If he threatens to have me arrested for something that isn't against the law, is that considered a threat or a bluff? So far since the OOP he said he would have police in front of my house if I took the boys to visit my sister, and would have me put in jail if I didn't bring the kids (said that twice). Is that considered threats? Or harrassment? And how do you go about proving it happened unless you use a voicemail they left, or my word against his? Everybody tells me "He's violating that order...turn him in". But I don't know how I'm supposed to be able to prove anything.

I appreciate your time this morning. Any advice you can offer is appreciated.
 

stealth2

Under the Radar Member
He can threaten stuff like that, I'm pretty sure. So you keep a copy of the court order and the OOP and let him do as he likes.

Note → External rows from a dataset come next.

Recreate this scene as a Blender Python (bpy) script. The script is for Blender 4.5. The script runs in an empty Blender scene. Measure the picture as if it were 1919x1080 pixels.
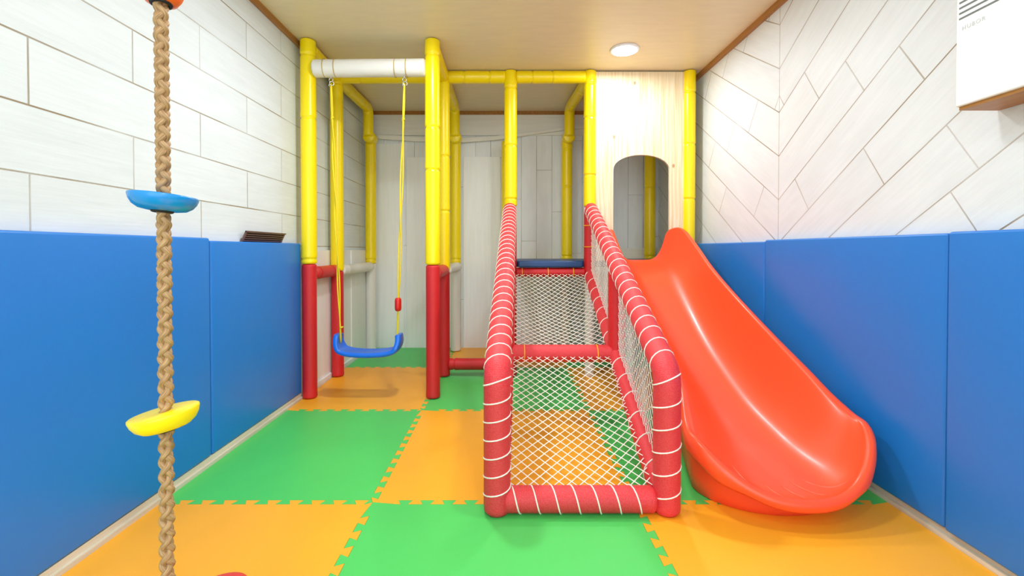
import bpy, math, random
from mathutils import Vector, Matrix
random.seed(7)
C = bpy.context.scene.collection
PI = math.pi

# ------------------------------------------------------------------ camera, world, lights
scn = bpy.context.scene
cam_d = bpy.data.cameras.new('camera')
cam = bpy.data.objects.new('camera', cam_d)
C.objects.link(cam)
cam.location = (0, 0, 0.96)
cam.rotation_euler = (math.radians(90 - 0.8), 0, 0)
cam_d.sensor_width = 36
cam_d.lens = 36 * 860 / 1919
cam_d.shift_x = 9.5 / 1919
cam_d.shift_y = -60 / 1919
cam_d.clip_start = 0.02
scn.camera = cam

world = bpy.data.worlds.new('world')
scn.world = world
world.use_nodes = True
bg = world.node_tree.nodes['Background']
bg.inputs[0].default_value = (0.83, 0.92, 1.0, 1)
bg.inputs[1].default_value = 2.5

scn.view_settings.view_transform = 'Standard'
scn.view_settings.look = 'None'
scn.view_settings.gamma = 1
scn.view_settings.use_curve_mapping = False
scn.view_settings.exposure = 0.35

H = 2.305                      # ceiling height
LIGHTS = [(0.79, 3.1, 8), (-0.35, 2.2, 15), (0.35, 1.5, 7), (0.0, 0.1, 5), (-0.7, -0.9, 5), (0.75, -0.9, 5)]  # second entry is an added lamp out of frame, brightening the back

def area_light(x, y, z, power):
    d = bpy.data.lights.new('downlight_lamp', 'AREA')
    d.shape = 'DISK'; d.size = 0.15; d.energy = power; d.color = (0.88, 0.95, 1.0)
    o = bpy.data.objects.new('downlight_lamp', d); C.objects.link(o)
    o.location = (x, y, z)
    return o
for (lx, ly, lp) in LIGHTS:
    area_light(lx, ly, H - 0.03, lp)

# ------------------------------------------------------------------ materials
def srgb(r, g, b):
    f = lambda c: (c/255)/12.92 if c/255 <= .04045 else (((c/255)+.055)/1.055)**2.4
    return (f(r), f(g), f(b), 1)

def new_mat(name, color=(.8, .8, .8, 1), rough=.5, metal=0, coat=0, spec=.5):
    m = bpy.data.materials.new(name); m.use_nodes = True
    b = m.node_tree.nodes['Principled BSDF']
    b.inputs['Base Color'].default_value = color
    b.inputs['Roughness'].default_value = rough
    b.inputs['Metallic'].default_value = metal
    b.inputs['Coat Weight'].default_value = coat
    b.inputs['Coat Roughness'].default_value = .15
    b.inputs['Specular IOR Level'].default_value = spec
    return m, m.node_tree, b

class N:
    """small node-expression helper"""
    def __init__(s, nt): s.nt = nt
    def node(s, t, **kw):
        n = s.nt.nodes.new(t)
        for k, v in kw.items(): setattr(n, k, v)
        return n
    def lnk(s, a, b): s.nt.links.new(a, b)
    def m(s, op, a, b=None, c=None):
        n = s.node('ShaderNodeMath', operation=op)
        for i, v in enumerate((a, b, c)):
            if v is None: continue
            if isinstance(v, (int, float)): n.inputs[i].default_value = v
            else: s.lnk(v, n.inputs[i])
        return n.outputs[0]
    def comb(s, x, y, z):
        n = s.node('ShaderNodeCombineXYZ')
        for i, v in enumerate((x, y, z)):
            if isinstance(v, (int, float)): n.inputs[i].default_value = v
            else: s.lnk(v, n.inputs[i])
        return n.outputs[0]
    def noise(s, vec, scale, detail=3, rough=.5):
        n = s.node('ShaderNodeTexNoise')
        n.inputs['Scale'].default_value = scale; n.inputs['Detail'].default_value = detail
        n.inputs['Roughness'].default_value = rough
        if vec is not None: s.lnk(vec, n.inputs['Vector'])
        return n.outputs['Fac']
    def ramp(s, fac, a, b, lo=0., hi=1.):
        n = s.node('ShaderNodeMapRange'); n.inputs[1].default_value = lo; n.inputs[2].default_value = hi
        n.inputs[3].default_value = a; n.inputs[4].default_value = b
        s.lnk(fac, n.inputs[0]); return n.outputs[0]
    def mix(s, fac, a, b):
        n = s.node('ShaderNodeMix', data_type='RGBA')
        if isinstance(fac, (int, float)): n.inputs[0].default_value = fac
        else: s.lnk(fac, n.inputs[0])
        for i, v in ((6, a), (7, b)):
            if isinstance(v, tuple): n.inputs[i].default_value = v
            else: s.lnk(v, n.inputs[i])
        return n.outputs[2]
    def bump(s, h, strength, dist, bsdf, nrm=None):
        n = s.node('ShaderNodeBump'); n.inputs['Strength'].default_value = strength
        n.inputs['Distance'].default_value = dist
        s.lnk(h, n.inputs['Height'])
        if nrm is not None: s.lnk(nrm, n.inputs['Normal'])
        s.lnk(n.outputs[0], bsdf.inputs['Normal']); return n.outputs[0]
    def objxyz(s):
        t = s.node('ShaderNodeTexCoord'); p = s.node('ShaderNodeSeparateXYZ')
        s.lnk(t.outputs['Object'], p.inputs[0]); return p.outputs
    def uv(s):
        t = s.node('ShaderNodeTexCoord'); p = s.node('ShaderNodeSeparateXYZ')
        s.lnk(t.outputs['UV'], p.inputs[0]); return p.outputs, t.outputs['UV']

def plank_mat(name, uvfun, length, height, off, base, groove, gw=.0022, rough=.5, grain=.35):
    m, nt, b = new_mat(name, base, rough)
    n = N(nt)
    x, y, z = n.objxyz()
    u, v = uvfun(n, x, y, z)
    rv = n.m('DIVIDE', v, height); row = n.m('FLOOR', rv); fv = n.m('FRACT', rv)
    ru = n.m('ADD', n.m('DIVIDE', u, length), n.m('MULTIPLY', row, off))
    col = n.m('FLOOR', ru); fu = n.m('FRACT', ru)
    dv = n.m('MULTIPLY', n.m('MINIMUM', fv, n.m('SUBTRACT', 1, fv)), height)
    du = n.m('MULTIPLY', n.m('MINIMUM', fu, n.m('SUBTRACT', 1, fu)), length)
    mv = n.ramp(dv, 1, 0, gw*.6, gw*1.5); mu = n.ramp(du, 1, 0, gw*.6, gw*1.5)
    var = n.ramp(n.noise(n.comb(u, v, 0), 2.3, 2), .35, 1.0, .35, .6)
    mask = n.m('MULTIPLY', n.m('MAXIMUM', mv, n.m('MULTIPLY', mu, .85)), var)
    wn = n.node('ShaderNodeTexWhiteNoise', noise_dimensions='2D')
    n.lnk(n.comb(row, col, 0), wn.inputs['Vector'])
    seed = n.m('MULTIPLY', wn.outputs['Value'], 17)
    gv = n.comb(n.m('ADD', n.m('MULTIPLY', u, 3), seed), n.m('MULTIPLY', v, 45), seed)
    g = n.noise(gv, 1.6, 5, .6)
    gv2 = n.comb(n.m('MULTIPLY', u, 3), n.m('MULTIPLY', v, 9), seed)
    g2 = n.noise(gv2, 1.3, 3)
    tone = n.m('ADD', n.m('MULTIPLY', wn.outputs['Value'], .035), n.m('ADD', n.ramp(g, -.035, .025, .3, .7), n.ramp(g2, -.03, .03, .3, .7)))
    k = n.m('ADD', .97, tone)
    hsv = n.node('ShaderNodeHueSaturation'); hsv.inputs['Color'].default_value = base
    n.lnk(k, hsv.inputs['Value'])
    c = n.mix(mask, hsv.outputs[0], groove)
    n.lnk(c, b.inputs['Base Color'])
    hgt = n.m('SUBTRACT', n.m('MULTIPLY', g, grain), n.m('MULTIPLY', mask, 1.0))
    n.bump(hgt, .55, .004, b)
    return m

white_w = srgb(223, 230, 236); tan_g = srgb(150, 128, 96)
MAT = {}
MAT['left_planks'] = plank_mat('white_horizontal_planks', lambda n, x, y, z: (n.m('SUBTRACT', y, 1.6775), n.m('SUBTRACT', z, 1.177)),
                               .733, .194, .5, white_w, tan_g)
def chev(n, x, y, z):
    a = n.m('ABSOLUTE', n.m('SUBTRACT', y, 2.505)); dz = n.m('SUBTRACT', z, 1.231)
    c, s_ = .8374, .5466
    v = n.m('SUBTRACT', n.m('MULTIPLY', dz, c), n.m('MULTIPLY', a, s_))
    u = n.m('ADD', n.m('MULTIPLY', a, c), n.m('MULTIPLY', dz, s_))
    row = n.m('FLOOR', n.m('DIVIDE', v, .1985))
    e2 = n.m('MULTIPLY', n.m('COMPARE', row, -2, .1), .21); e3 = n.m('MULTIPLY', n.m('COMPARE', row, -3, .1), .31)
    return n.m('SUBTRACT', u, n.m('ADD', .71, n.m('ADD', e2, e3))), v
MAT['right_planks'] = plank_mat('white_chevron_planks', chev, .742, .1985, .27, srgb(226, 232, 238), tan_g)
# the vertical joint where the chevron meets
_nt = MAT['right_planks'].node_tree; _n = N(_nt); _b = _nt.nodes['Principled BSDF']
_x, _y, _z = _n.objxyz()
_jm = _n.ramp(_n.m('ABSOLUTE', _n.m('SUBTRACT', _y, 2.505)), .6, 0, .001, .004)
_src = _b.inputs['Base Color'].links[0].from_socket
_n.lnk(_n.mix(_jm, _src, tan_g), _b.inputs['Base Color'])
MAT['back_planks'] = plank_mat('white_upright_planks', lambda n, x, y, z: (n.m('SUBTRACT', z, .35), n.m('SUBTRACT', x, -.008)),
                               1.1, .149, .37, srgb(236, 238, 238), srgb(150, 145, 132), gw=.0018)

def simple_grain(name, base, axis, rough=.5, amp=.06, sc=1.0):
    m, nt, b = new_mat(name, base, rough); n = N(nt)
    x, y, z = n.objxyz(); s = [30*sc, 30*sc, 30*sc]; s[axis] = 2*sc
    v = n.comb(n.m('MULTIPLY', x, s[0]), n.m('MULTIPLY', y, s[1]), n.m('MULTIPLY', z, s[2]))
    g = n.noise(v, 1.5, 4)
    hsv = n.node('ShaderNodeHueSaturation'); hsv.inputs['Color'].default_value = base
    n.lnk(n.ramp(g, 1-amp, 1+amp, .3, .7), hsv.inputs['Value']); n.lnk(hsv.outputs[0], b.inputs['Base Color'])
    n.bump(g, .3, .003, b)
    return m
MAT['white_board'] = simple_grain('painted_white_board', srgb(242, 243, 241), 2, amp=.03)
MAT['white_board_h'] = simple_grain('painted_white_board_across', srgb(236, 233, 224), 0, amp=.04)
MAT['brown_trim'] = simple_grain('varnished_brown_trim', srgb(168, 112, 46), 1, .4, .2)
MAT['skirting'] = simple_grain('bleached_skirting_wood', srgb(214, 204, 184), 1, .6, .16)

m, nt, b = new_mat('tan_satin_ceiling', srgb(232, 216, 182), .38); n = N(nt)
x, y, z = n.objxyz()
g = n.noise(n.comb(n.m('MULTIPLY', x, 2), n.m('MULTIPLY', y, 9), 0), 3, 4)
hsv = n.node('ShaderNodeHueSaturation'); hsv.inputs['Color'].default_value = srgb(232, 216, 182)
n.lnk(n.ramp(g, .97, 1.03, .3, .7), hsv.inputs['Value']); n.lnk(hsv.outputs[0], b.inputs['Base Color'])
MAT['ceiling'] = m
MAT['slab'] = new_mat('grey_screed', srgb(150, 145, 138), .8)[0]

def foam(name, col):
    m, nt, b = new_mat(name, col, .42); n = N(nt)
    t = n.node('ShaderNodeTexCoord')
    g = n.noise(t.outputs['Object'], 260, 2)
    g2 = n.noise(t.outputs['Object'], 3, 2)
    hsv = n.node('ShaderNodeHueSaturation'); hsv.inputs['Color'].default_value = col
    n.lnk(n.ramp(g2, .97, 1.03, .3, .7), hsv.inputs['Value']); n.lnk(hsv.outputs[0], b.inputs['Base Color'])
    n.bump(g, .15, .001, b)
    return m
MAT['green_foam'] = foam('green_foam', srgb(80, 206, 98))
MAT['orange_foam'] = foam('orange_foam', srgb(255, 178, 40))

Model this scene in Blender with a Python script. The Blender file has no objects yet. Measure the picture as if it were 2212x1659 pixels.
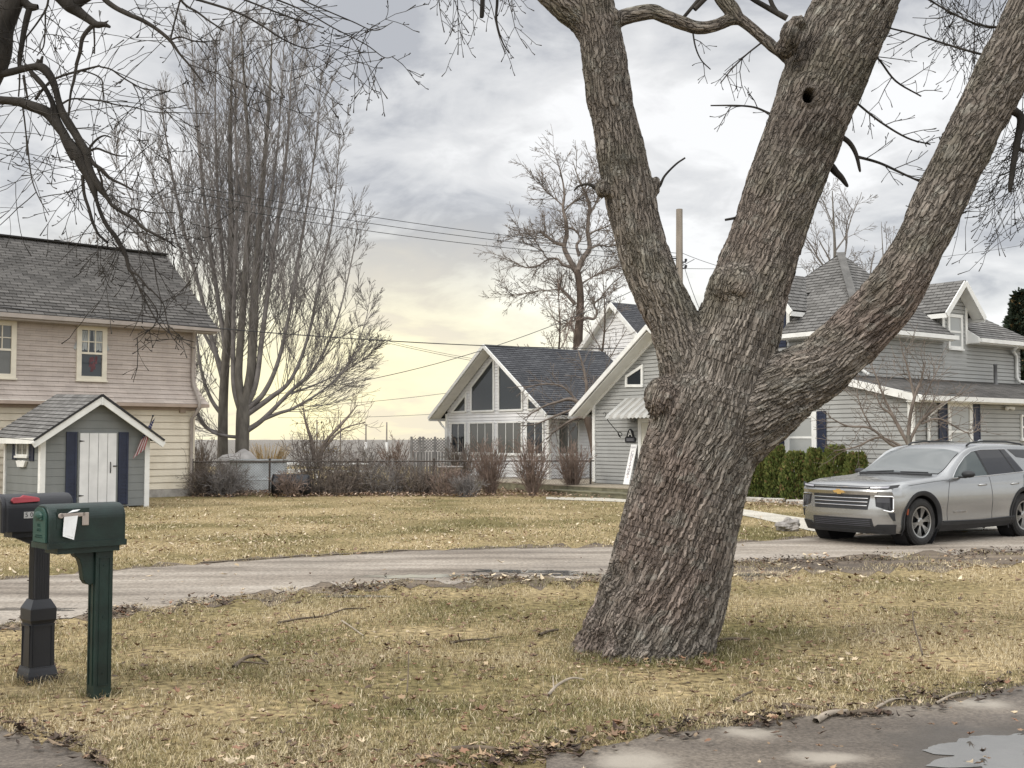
import bpy, math, random
import numpy as np
from mathutils import Vector, Matrix, noise as mnoise
R = math.radians
random.seed(7)
SC = bpy.context.scene
COL = SC.collection

# ------------------------------------------------------------------ camera
CAMH, FV, CX, CY = 1.76, 2490.0, 1106.0, 829.5
PITCH = math.atan(119.5 / FV)
cd = bpy.data.cameras.new('camera'); cam = bpy.data.objects.new('camera', cd); COL.objects.link(cam)
cam.location = (0, 0, CAMH); cam.rotation_euler = (math.pi / 2 + PITCH, 0, 0)
cd.sensor_width = 36.0; cd.lens = 36.0 * FV / 2212.0; cd.clip_start = 0.1; cd.clip_end = 12000
SC.camera = cam
cp, sp = math.cos(PITCH), math.sin(PITCH)

def ray(vx, vy):
    a, b = (vx - CX) / FV, (CY - vy) / FV
    return Vector((a, cp - sp * b, sp + cp * b))
def P(vx, vy, Y):
    d = ray(vx, vy); return Vector((0, 0, CAMH)) + d * (Y / d.y)
def G(vx, vy, z=0.0):
    d = ray(vx, vy); return Vector((0, 0, CAMH)) + d * ((z - CAMH) / d.z)
def PXM(Y):
    return FV / Y

# ------------------------------------------------------------------ objects
def thing(name, label, cat, loc=(0, 0, 0), rz=0.0, group=None):
    o = bpy.data.objects.new(name, None); COL.objects.link(o)
    o.location = loc; o.rotation_euler = (0, 0, rz); o.empty_display_size = 0.2
    return tag(o, label, cat, group)
def tag(o, label, cat, group=None):
    o['label'] = label; o['category'] = cat
    if group: o['group'] = group
    return o
def copy_tree(o, parent=None):
    c = o.copy(); COL.objects.link(c)
    if parent: c.parent = parent
    for ch in list(o.children): copy_tree(ch, c)
    return c

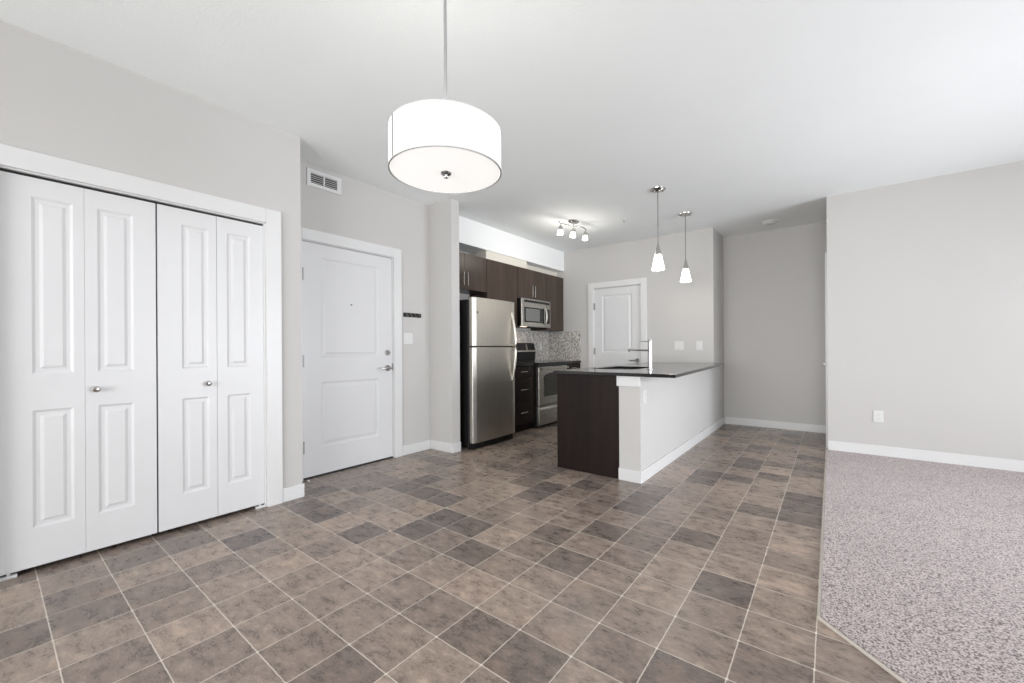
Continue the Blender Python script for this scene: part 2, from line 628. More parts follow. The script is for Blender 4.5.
struct('wall_half', hw, M['wall'], 'grey half wall backing the kitchen island', 'half wall')

# out of frame walls: patio opening lets daylight in, rear opening added for fill
wy0, wy1, wz1 = 1.6, 5.2, 2.3
ww = MB().box(XW, XW + .15, YB, wy0, 0, H).box(XW, XW + .15, wy1, YR, 0, H).box(XW, XW + .15, wy0, wy1, wz1, H).box(XW, XW + .15, wy0, wy1, 0, .1)
struct('wall_window', ww, M['wall'], 'grey wall with the wide patio window', 'wall')
bx0, bx1, bz0, bz1 = -2.5, 1.7, 0.5, 2.3
bw = MB().box(-4.0, bx0, YB - .15, YB, 0, H).box(bx1, XW + .15, YB - .15, YB, 0, H).box(bx0, bx1, YB - .15, YB, bz1, H).box(bx0, bx1, YB - .15, YB, 0, bz0)
struct('wall_rear', bw, M['wall'], 'grey rear wall with a broad opening added for fill light', 'wall')
w1 = thing('window_1', (XW, (wy0 + wy1) / 2, 0.1), 'white framed patio window in the carpeted room', 'window', kind='structure')
fm = MB()
for y in (wy0, wy0 + 1.8, wy1):
    fm.box(XW + .03, XW + .09, max(wy0, y - .03), min(wy1, y + .03), .1, wz1)
fm.box(XW + .03, XW + .09, wy0, wy1, .1, .16).box(XW + .03, XW + .09, wy0, wy1, wz1 - .06, wz1)
fm.build('window_frame', M['trim'], w1)
MB().box(XW + .055, XW + .062, wy0, wy1, .1, wz1).build('pane', M['glass'], w1)
w2 = thing('added_fill_window', ((bx0 + bx1) / 2, YB, bz0), 'unseen white framed window added in the rear wall for fill light', 'window', kind='structure')
fm = MB()
for x in (bx0, bx0 + 1.4, bx0 + 2.8, bx1):
    fm.box(max(bx0, x - .03), min(bx1, x + .03), YB - .09, YB - .03, bz0, bz1)
fm.box(bx0, bx1, YB - .09, YB - .03, bz0, bz0 + .06).box(bx0, bx1, YB - .09, YB - .03, bz1 - .06, bz1)
fm.build('window_frame', M['trim'], w2)
MB().box(bx0, bx1, YB - .062, YB - .055, bz0, bz1).build('pane', M['glass'], w2)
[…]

If he said "bring the boys or I'll come and kill you" - that would be something different.

If it's on voicemail, take the phone to your lawyer and have him/her listen to it. Find out how to best handle getting the info out of voicemail and into a transcript. Check with Radio Shack to see if there's any easy way/device to record that voicemail (thinking aloud - pick up your voicemail from your home phone w/the answering machine on and tape it onto there).
 
G

gottadoit

Guest
Thank you both.

(Warning: emotional statement coming. He's a drug addict. It started a few years ago. I was convinced I could help him fix it for his sake and our families sake. Finally accepted he wasn't going to get better and filed for divorce.

I offered to bring the boys to visit today and he said he had "things to do" and I couldn't bring them until tomorrow. Today is payday. I'm living in bizzaro world, but it sure does help to get advice from other people who can give me objective opinions. Thank you again.)